The 51-year-old didn’t keep a journal so she leaned on the memories of former teammates Jill Officer, Kaitlyn Lawes and Dawn McEwen — the foursome went undefeated en route to Olympic gold in 2014 — to help prod her own.
Jones wrote that curling allowed her to grow from the shy girl who preferred to be in the back row of a crowd into a leader that stood at the front and make tough decisions.
Some of those tough decisions weren’t popular. Jones wrote of her sometimes adversarial relationship with media, and what she felt was unfair treatment after her team fired third Cathy Overton-Clapham in 2010.
Jones was coming off a Canadian championship victory that rewarded her team with a return ticket to the tournament the following year as Team Canada, so the move raised eyebrows in the curling community.

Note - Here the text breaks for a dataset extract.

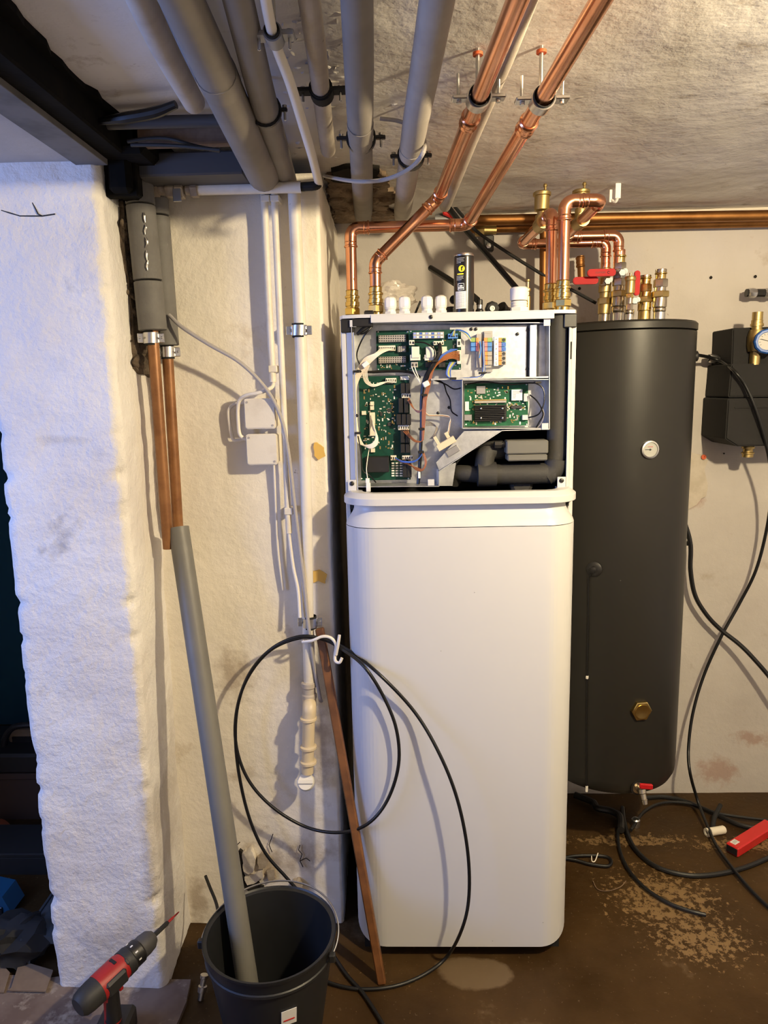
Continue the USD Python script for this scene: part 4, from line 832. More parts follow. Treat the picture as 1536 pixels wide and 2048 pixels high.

Jones doesn’t delve into the decision in her book, but spends time on the reaction to it. She says she wanted the book to be about her journey as a person.
“It’s more of a my life story, the impact on me, what I went through in my mind, how I felt during the experience, and if there’s anything that I might do differently, which is kind of how I approached it,” Jones explained.
“I tried to be vulnerable in the book and kind of really expose how I was feeling and how I evolved over time and it was definitely a personal growth story over those number of years.”
Of the stellar shots Jones made over the years to become one of the best curlers Canada has ever produced, her walk-off in-off to claim her first Canadian championship in St, John’s, N.L., in 2005 is still in heavy rotation on curling’s top-10 shots list.
Jones whipped her final stone of the 10th end off an opposing rock well outside the rings to roll to the button and remove another opposition stone for the victory.
She recounts in detail “The Shot Heard Round The World” in the book because she’s still asked about it today by curling fans.
“That shot deserved an entire chapter because it was really the whole kick-start to the career, but just the behind-the-scenes, what I was feeling, what was going through my brain, my body, just the emotions of it all and trying to give the fans or the people reading the book a real understanding of the emotions that you feel in those big moments,” Jones said.
“That shot changed everything in basically in my life. It gave me confidence to maybe pursue curling in a way that I didn’t know if I would.”
Juggling law school and a law career and finding love and motherhood while pursuing a sport that requires continuous travel to be the best in the world are among the themes running through the book.
“It’s more of a lifestyle book in terms of being a successful lawyer, being a successful curler, having children, what that means, and trying to incorporate everything in, and as I say in the book, be where my feet are and really try to enjoy the moment,” Jones said.